(Rows from a 3D scene dataset)
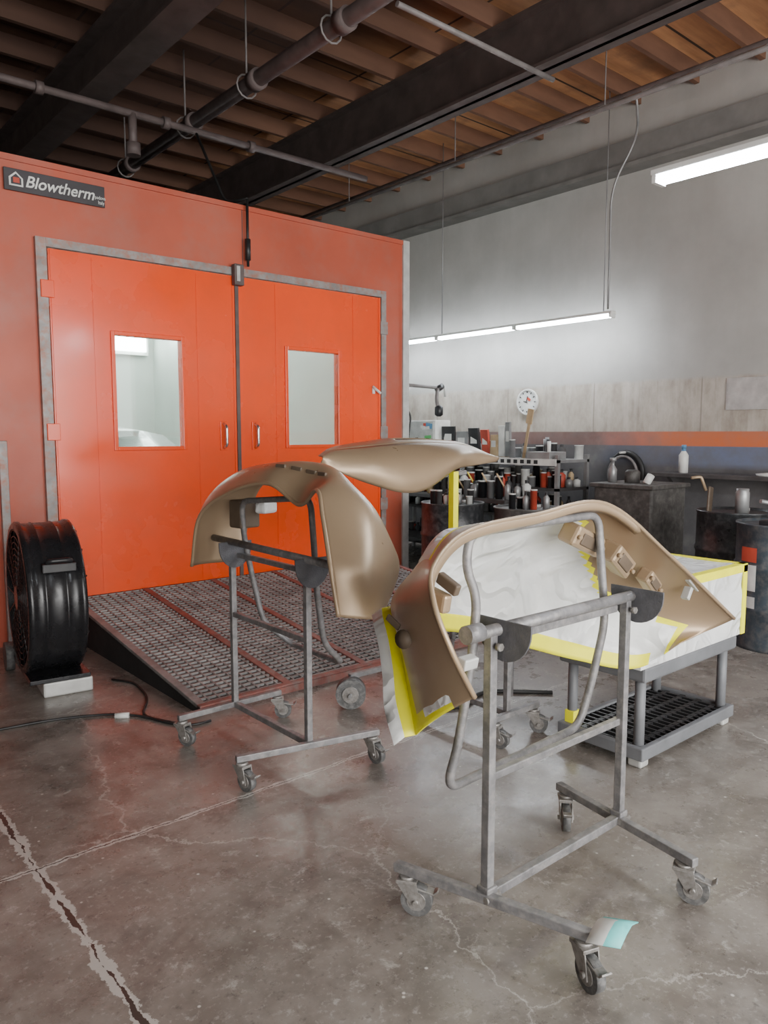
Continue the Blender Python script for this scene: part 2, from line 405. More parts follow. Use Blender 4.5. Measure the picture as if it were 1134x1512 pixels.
m=M(); m.b2((4.70,BY-.05,1.88),(4.73,BY-.04,1.95),"item_white"); m.tube([(4.7,BY-.05,1.95),(4.76,BY-.1,1.88)],.012,"item_white",8); m.done("door_latch")
m=M(); m.b2((3.20,BY-.1,2.71),(3.29,BY-.041,2.88),"pipe_dark",.008); m.b2((3.215,BY-.11,2.74),(3.245,BY-.1,2.86),"galv")
m.done("door_closer")
m=M(); m.cyl((3.35,BY-.06,2.88),(3.35,BY-.06,3.42),.012,"cord_black",8); m.cyl((3.35,BY-.06,2.93),(3.35,BY-.06,3.1),.024,"cord_black",8)
m.tube([(3.35,BY-.06,3.42),(3.35,BY+.3,3.47),(3.30,BY+.7,4.14)],.012,"cord_black",8,.1)
m.done("hanging_cable")
sg=empty("booth_sign")
m=M(); m.b2((1.50,BY-.03,3.14),(2.18,BY-.017,3.285),"sign_black",.003)
m.poly([(1.53,BY-.032,3.17),(1.53,BY-.032,3.225),(1.575,BY-.032,3.265),(1.62,BY-.032,3.225),(1.62,BY-.032,3.17)],(0,-1,0),.003,"item_white")
m.poly([(1.542,BY-.036,3.18),(1.542,BY-.036,3.22),(1.575,BY-.036,3.25),(1.608,BY-.036,3.22),(1.608,BY-.036,3.18)],(0,-1,0),.003,"sign_black")
m.b2((1.555,BY-.043,3.19),(1.595,BY-.038,3.225),"item_red")
m.done("plate",sg)
def text(body,size,loc,rot,mat,parent,shear=0,name="lettering",bold=.0,sx=1):
    cu=bpy.data.curves.new(name,"FONT"); cu.body=body; cu.size=size; cu.extrude=.002; cu.shear=shear; cu.offset=bold
    o=bpy.data.objects.new("tmp",cu); COL.objects.link(o); bpy.context.view_layer.update()
    me=bpy.data.meshes.new_from_object(o.evaluated_get(bpy.context.evaluated_depsgraph_get())); bpy.data.objects.remove(o)
    me.materials.clear(); me.materials.append(MATS[mat])
    q=bpy.data.objects.new(name,me); COL.objects.link(q); q.location=loc; q.rotation_euler=rot; q.parent=parent; q.scale=(sx,1,1); return q
text("Blowtherm",.108,(1.630,BY-.034,3.177),(math.pi/2,0,0),"item_white",sg,.3,bold=.0015,sx=.96)
text("padova\n   Italy",.034,(2.105,BY-.034,3.19),(math.pi/2,0,0),"item_white",sg,0,"small_lettering",sx=.8)

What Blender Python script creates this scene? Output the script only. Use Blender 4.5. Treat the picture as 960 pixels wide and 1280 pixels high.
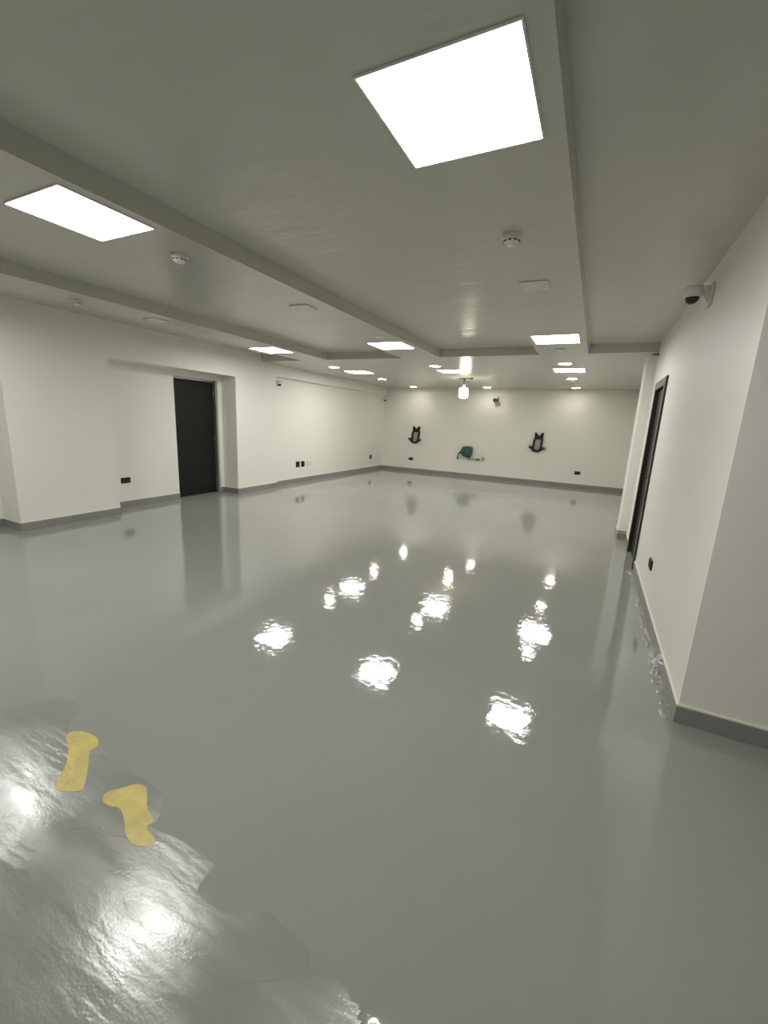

- _Written task_:
Copy every entry word for word, but omit the pictures.

- _Answer to this problem_:
Continue the Blender Python script for this scene: part 2, from line 405. More parts follow. Use Blender 4.5. Measure the picture as if it were 1134x1512 pixels.
m=M(); m.b2((4.70,BY-.05,1.88),(4.73,BY-.04,1.95),"item_white"); m.tube([(4.7,BY-.05,1.95),(4.76,BY-.1,1.88)],.012,"item_white",8); m.done("door_latch")
m=M(); m.b2((3.20,BY-.1,2.71),(3.29,BY-.041,2.88),"pipe_dark",.008); m.b2((3.215,BY-.11,2.74),(3.245,BY-.1,2.86),"galv")
m.done("door_closer")
m=M(); m.cyl((3.35,BY-.06,2.88),(3.35,BY-.06,3.42),.012,"cord_black",8); m.cyl((3.35,BY-.06,2.93),(3.35,BY-.06,3.1),.024,"cord_black",8)
m.tube([(3.35,BY-.06,3.42),(3.35,BY+.3,3.47),(3.30,BY+.7,4.14)],.012,"cord_black",8,.1)
m.done("hanging_cable")
sg=empty("booth_sign")
m=M(); m.b2((1.50,BY-.03,3.14),(2.18,BY-.017,3.285),"sign_black",.003)
m.poly([(1.53,BY-.032,3.17),(1.53,BY-.032,3.225),(1.575,BY-.032,3.265),(1.62,BY-.032,3.225),(1.62,BY-.032,3.17)],(0,-1,0),.003,"item_white")
m.poly([(1.542,BY-.036,3.18),(1.542,BY-.036,3.22),(1.575,BY-.036,3.25),(1.608,BY-.036,3.22),(1.608,BY-.036,3.18)],(0,-1,0),.003,"sign_black")
m.b2((1.555,BY-.043,3.19),(1.595,BY-.038,3.225),"item_red")
m.done("plate",sg)
def text(body,size,loc,rot,mat,parent,shear=0,name="lettering",bold=.0,sx=1):
    cu=bpy.data.curves.new(name,"FONT"); cu.body=body; cu.size=size; cu.extrude=.002; cu.shear=shear; cu.offset=bold
    o=bpy.data.objects.new("tmp",cu); COL.objects.link(o); bpy.context.view_layer.update()
    me=bpy.data.meshes.new_from_object(o.evaluated_get(bpy.context.evaluated_depsgraph_get())); bpy.data.objects.remove(o)
    me.materials.clear(); me.materials.append(MATS[mat])
    q=bpy.data.objects.new(name,me); COL.objects.link(q); q.location=loc; q.rotation_euler=rot; q.parent=parent; q.scale=(sx,1,1); return q
text("Blowtherm",.108,(1.630,BY-.034,3.177),(math.pi/2,0,0),"item_white",sg,.3,bold=.0015,sx=.96)
text("padova\n   Italy",.034,(2.105,BY-.034,3.19),(math.pi/2,0,0),"item_white",sg,0,"small_lettering",sx=.8)

What Blender Python script creates this scene? Output the script only. Use Blender 4.5. Treat the picture as 960 pixels wide and 1280 pixels high.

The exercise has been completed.